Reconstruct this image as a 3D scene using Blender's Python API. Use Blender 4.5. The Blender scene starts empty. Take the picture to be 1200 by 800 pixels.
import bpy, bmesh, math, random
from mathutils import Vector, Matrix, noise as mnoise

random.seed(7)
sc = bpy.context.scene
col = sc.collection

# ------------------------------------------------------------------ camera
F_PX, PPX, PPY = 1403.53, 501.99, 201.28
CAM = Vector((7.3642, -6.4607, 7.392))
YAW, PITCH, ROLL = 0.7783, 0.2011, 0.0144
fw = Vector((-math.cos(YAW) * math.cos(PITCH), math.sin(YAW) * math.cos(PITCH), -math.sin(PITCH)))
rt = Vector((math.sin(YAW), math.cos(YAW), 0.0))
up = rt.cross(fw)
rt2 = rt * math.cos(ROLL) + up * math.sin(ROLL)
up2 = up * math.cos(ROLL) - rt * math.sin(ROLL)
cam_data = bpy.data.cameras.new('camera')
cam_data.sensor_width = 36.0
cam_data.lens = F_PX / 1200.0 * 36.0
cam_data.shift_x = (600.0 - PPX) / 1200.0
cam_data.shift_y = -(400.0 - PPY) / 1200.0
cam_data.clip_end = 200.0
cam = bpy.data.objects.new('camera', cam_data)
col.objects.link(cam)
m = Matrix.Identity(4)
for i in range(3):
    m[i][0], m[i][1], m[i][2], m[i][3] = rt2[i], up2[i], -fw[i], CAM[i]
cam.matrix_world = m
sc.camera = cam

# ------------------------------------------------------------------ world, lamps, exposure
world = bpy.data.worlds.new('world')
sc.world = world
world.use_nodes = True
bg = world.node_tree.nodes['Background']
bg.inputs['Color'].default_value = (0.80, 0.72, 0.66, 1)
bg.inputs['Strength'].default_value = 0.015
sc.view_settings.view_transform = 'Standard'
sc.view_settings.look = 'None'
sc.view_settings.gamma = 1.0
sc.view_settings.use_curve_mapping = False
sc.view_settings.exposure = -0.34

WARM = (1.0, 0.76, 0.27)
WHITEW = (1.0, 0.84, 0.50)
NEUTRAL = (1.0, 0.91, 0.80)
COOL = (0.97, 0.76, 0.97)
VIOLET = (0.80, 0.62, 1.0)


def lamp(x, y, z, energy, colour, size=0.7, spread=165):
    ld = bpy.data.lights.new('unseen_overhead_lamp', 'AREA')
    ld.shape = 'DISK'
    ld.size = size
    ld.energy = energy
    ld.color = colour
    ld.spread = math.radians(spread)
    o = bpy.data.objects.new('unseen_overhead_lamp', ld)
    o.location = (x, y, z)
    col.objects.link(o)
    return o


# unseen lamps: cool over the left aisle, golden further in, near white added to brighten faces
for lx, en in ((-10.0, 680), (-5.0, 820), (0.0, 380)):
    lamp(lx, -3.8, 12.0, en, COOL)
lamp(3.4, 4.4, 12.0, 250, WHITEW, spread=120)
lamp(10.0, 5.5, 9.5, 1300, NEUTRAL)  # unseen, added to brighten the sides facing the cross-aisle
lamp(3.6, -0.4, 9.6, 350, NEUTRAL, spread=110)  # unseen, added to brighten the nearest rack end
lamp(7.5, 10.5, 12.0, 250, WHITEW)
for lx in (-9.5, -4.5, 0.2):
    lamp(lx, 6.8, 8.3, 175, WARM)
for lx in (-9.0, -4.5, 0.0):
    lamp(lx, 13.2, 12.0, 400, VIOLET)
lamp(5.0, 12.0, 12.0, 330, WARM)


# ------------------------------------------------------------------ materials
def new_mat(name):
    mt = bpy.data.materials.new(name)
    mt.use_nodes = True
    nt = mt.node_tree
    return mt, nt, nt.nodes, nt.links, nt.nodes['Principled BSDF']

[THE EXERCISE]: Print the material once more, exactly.

[THE OUTPUT]:
Reconstruct this image as a 3D scene using Blender's Python API. Use Blender 4.5. The Blender scene starts empty. Take the picture to be 1200 by 800 pixels.
import bpy, bmesh, math, random
from mathutils import Vector, Matrix, noise as mnoise

random.seed(7)
sc = bpy.context.scene
col = sc.collection

# ------------------------------------------------------------------ camera
F_PX, PPX, PPY = 1403.53, 501.99, 201.28
CAM = Vector((7.3642, -6.4607, 7.392))
YAW, PITCH, ROLL = 0.7783, 0.2011, 0.0144
fw = Vector((-math.cos(YAW) * math.cos(PITCH), math.sin(YAW) * math.cos(PITCH), -math.sin(PITCH)))
rt = Vector((math.sin(YAW), math.cos(YAW), 0.0))
up = rt.cross(fw)
rt2 = rt * math.cos(ROLL) + up * math.sin(ROLL)
up2 = up * math.cos(ROLL) - rt * math.sin(ROLL)
cam_data = bpy.data.cameras.new('camera')
cam_data.sensor_width = 36.0
cam_data.lens = F_PX / 1200.0 * 36.0
cam_data.shift_x = (600.0 - PPX) / 1200.0
cam_data.shift_y = -(400.0 - PPY) / 1200.0
cam_data.clip_end = 200.0
cam = bpy.data.objects.new('camera', cam_data)
col.objects.link(cam)
m = Matrix.Identity(4)
for i in range(3):
    m[i][0], m[i][1], m[i][2], m[i][3] = rt2[i], up2[i], -fw[i], CAM[i]
cam.matrix_world = m
sc.camera = cam

# ------------------------------------------------------------------ world, lamps, exposure
world = bpy.data.worlds.new('world')
sc.world = world
world.use_nodes = True
bg = world.node_tree.nodes['Background']
bg.inputs['Color'].default_value = (0.80, 0.72, 0.66, 1)
bg.inputs['Strength'].default_value = 0.015
sc.view_settings.view_transform = 'Standard'
sc.view_settings.look = 'None'
sc.view_settings.gamma = 1.0
sc.view_settings.use_curve_mapping = False
sc.view_settings.exposure = -0.34

WARM = (1.0, 0.76, 0.27)
WHITEW = (1.0, 0.84, 0.50)
NEUTRAL = (1.0, 0.91, 0.80)
COOL = (0.97, 0.76, 0.97)
VIOLET = (0.80, 0.62, 1.0)


def lamp(x, y, z, energy, colour, size=0.7, spread=165):
    ld = bpy.data.lights.new('unseen_overhead_lamp', 'AREA')
    ld.shape = 'DISK'
    ld.size = size
    ld.energy = energy
    ld.color = colour
    ld.spread = math.radians(spread)
    o = bpy.data.objects.new('unseen_overhead_lamp', ld)
    o.location = (x, y, z)
    col.objects.link(o)
    return o


# unseen lamps: cool over the left aisle, golden further in, near white added to brighten faces
for lx, en in ((-10.0, 680), (-5.0, 820), (0.0, 380)):
    lamp(lx, -3.8, 12.0, en, COOL)
lamp(3.4, 4.4, 12.0, 250, WHITEW, spread=120)
lamp(10.0, 5.5, 9.5, 1300, NEUTRAL)  # unseen, added to brighten the sides facing the cross-aisle
lamp(3.6, -0.4, 9.6, 350, NEUTRAL, spread=110)  # unseen, added to brighten the nearest rack end
lamp(7.5, 10.5, 12.0, 250, WHITEW)
for lx in (-9.5, -4.5, 0.2):
    lamp(lx, 6.8, 8.3, 175, WARM)
for lx in (-9.0, -4.5, 0.0):
    lamp(lx, 13.2, 12.0, 400, VIOLET)
lamp(5.0, 12.0, 12.0, 330, WARM)


# ------------------------------------------------------------------ materials
def new_mat(name):
    mt = bpy.data.materials.new(name)
    mt.use_nodes = True
    nt = mt.node_tree
    return mt, nt, nt.nodes, nt.links, nt.nodes['Principled BSDF']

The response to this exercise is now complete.